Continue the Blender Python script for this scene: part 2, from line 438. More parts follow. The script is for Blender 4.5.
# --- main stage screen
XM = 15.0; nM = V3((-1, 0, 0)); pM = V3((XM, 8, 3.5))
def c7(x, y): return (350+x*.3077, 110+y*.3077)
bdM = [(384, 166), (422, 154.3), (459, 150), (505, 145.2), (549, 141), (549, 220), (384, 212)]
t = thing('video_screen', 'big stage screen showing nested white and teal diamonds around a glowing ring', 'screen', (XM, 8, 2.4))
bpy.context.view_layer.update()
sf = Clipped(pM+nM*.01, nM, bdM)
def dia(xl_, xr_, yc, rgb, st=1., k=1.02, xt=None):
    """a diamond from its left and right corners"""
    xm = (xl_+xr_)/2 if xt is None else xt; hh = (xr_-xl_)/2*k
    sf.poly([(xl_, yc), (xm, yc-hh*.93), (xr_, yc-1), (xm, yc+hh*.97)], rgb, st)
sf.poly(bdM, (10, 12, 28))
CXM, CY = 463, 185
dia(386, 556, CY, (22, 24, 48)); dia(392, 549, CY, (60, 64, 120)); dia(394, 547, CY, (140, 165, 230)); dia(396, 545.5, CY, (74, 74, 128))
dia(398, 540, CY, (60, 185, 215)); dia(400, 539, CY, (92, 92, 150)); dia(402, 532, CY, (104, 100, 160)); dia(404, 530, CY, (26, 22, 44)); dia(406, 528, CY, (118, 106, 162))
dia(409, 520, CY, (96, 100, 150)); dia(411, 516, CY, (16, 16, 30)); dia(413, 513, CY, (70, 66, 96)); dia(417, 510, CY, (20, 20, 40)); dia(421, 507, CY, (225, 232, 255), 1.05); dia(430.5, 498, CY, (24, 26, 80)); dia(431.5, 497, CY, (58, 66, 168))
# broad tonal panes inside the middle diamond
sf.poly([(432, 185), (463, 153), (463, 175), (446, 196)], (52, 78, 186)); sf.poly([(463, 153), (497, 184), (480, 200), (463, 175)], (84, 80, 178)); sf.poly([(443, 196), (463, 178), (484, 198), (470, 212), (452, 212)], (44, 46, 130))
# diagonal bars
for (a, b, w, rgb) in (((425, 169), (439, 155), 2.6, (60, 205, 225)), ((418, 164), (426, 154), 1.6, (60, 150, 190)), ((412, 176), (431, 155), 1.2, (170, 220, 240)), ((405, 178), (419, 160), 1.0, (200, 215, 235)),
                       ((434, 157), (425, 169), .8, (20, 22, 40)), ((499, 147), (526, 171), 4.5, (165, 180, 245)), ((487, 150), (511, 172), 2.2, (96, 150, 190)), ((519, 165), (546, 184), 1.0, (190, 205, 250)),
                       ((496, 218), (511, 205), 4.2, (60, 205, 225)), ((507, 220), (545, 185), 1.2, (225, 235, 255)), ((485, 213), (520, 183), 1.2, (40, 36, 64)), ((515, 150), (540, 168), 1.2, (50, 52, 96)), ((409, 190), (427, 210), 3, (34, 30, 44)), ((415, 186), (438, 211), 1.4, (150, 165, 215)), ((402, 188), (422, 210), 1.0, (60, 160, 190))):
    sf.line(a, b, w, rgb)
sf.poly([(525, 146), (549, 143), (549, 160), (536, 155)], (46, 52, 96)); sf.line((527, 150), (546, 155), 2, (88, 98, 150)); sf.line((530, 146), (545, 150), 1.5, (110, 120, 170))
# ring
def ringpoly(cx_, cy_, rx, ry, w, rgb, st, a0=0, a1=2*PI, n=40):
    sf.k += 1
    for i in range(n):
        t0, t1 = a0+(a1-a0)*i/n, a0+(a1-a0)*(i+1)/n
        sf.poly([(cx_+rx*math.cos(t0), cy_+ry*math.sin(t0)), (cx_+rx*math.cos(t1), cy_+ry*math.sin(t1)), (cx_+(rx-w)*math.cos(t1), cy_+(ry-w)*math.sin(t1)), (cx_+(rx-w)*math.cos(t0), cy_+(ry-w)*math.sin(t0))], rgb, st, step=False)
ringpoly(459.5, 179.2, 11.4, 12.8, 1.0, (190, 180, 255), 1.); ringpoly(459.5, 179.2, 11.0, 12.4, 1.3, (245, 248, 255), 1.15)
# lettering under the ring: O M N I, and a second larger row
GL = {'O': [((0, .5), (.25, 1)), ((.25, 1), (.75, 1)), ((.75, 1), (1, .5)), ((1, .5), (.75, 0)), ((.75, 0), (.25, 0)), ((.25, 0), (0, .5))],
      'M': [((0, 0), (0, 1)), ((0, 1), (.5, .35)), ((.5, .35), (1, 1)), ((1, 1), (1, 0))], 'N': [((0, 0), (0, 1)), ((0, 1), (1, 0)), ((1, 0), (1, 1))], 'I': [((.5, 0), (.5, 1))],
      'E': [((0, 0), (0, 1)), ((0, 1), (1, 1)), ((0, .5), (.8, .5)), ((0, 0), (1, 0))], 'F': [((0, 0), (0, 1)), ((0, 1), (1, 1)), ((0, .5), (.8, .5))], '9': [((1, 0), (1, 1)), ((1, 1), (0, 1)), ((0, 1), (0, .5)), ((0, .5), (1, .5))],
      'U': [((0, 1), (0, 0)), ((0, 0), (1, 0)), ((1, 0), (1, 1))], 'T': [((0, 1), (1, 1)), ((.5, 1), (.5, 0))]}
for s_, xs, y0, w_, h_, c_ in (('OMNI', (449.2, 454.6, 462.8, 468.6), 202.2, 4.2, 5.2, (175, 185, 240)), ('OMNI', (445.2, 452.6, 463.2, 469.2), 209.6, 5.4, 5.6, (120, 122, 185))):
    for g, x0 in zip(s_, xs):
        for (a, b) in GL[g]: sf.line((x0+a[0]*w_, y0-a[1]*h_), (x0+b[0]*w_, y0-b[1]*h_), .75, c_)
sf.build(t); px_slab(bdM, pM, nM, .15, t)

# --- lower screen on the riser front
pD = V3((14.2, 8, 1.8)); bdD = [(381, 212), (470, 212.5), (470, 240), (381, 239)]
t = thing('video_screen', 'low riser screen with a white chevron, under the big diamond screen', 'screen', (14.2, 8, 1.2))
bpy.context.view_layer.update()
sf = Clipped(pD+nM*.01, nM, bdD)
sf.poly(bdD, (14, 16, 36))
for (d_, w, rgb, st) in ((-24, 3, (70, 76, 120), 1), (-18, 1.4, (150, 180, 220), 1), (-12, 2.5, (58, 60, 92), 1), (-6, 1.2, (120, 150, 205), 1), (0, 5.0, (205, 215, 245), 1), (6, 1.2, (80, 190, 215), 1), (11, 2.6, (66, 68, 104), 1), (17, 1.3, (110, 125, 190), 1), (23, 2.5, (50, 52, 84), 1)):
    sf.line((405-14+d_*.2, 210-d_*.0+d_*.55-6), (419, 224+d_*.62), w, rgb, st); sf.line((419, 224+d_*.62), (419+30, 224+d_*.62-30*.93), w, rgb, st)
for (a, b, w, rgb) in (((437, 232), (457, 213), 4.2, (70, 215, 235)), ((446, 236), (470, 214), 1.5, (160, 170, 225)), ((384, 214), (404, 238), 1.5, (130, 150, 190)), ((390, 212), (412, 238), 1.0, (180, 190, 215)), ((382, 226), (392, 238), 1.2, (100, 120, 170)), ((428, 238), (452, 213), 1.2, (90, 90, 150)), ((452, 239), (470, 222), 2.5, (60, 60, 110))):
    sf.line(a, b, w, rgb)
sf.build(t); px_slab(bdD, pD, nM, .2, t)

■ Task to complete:
Pull out every line above that holds the word "from".

■ Written reply:
Continue the Blender Python script for this scene: part 2, from line 438. More parts follow. The script is for Blender 4.5.
    """a diamond from its left and right corners"""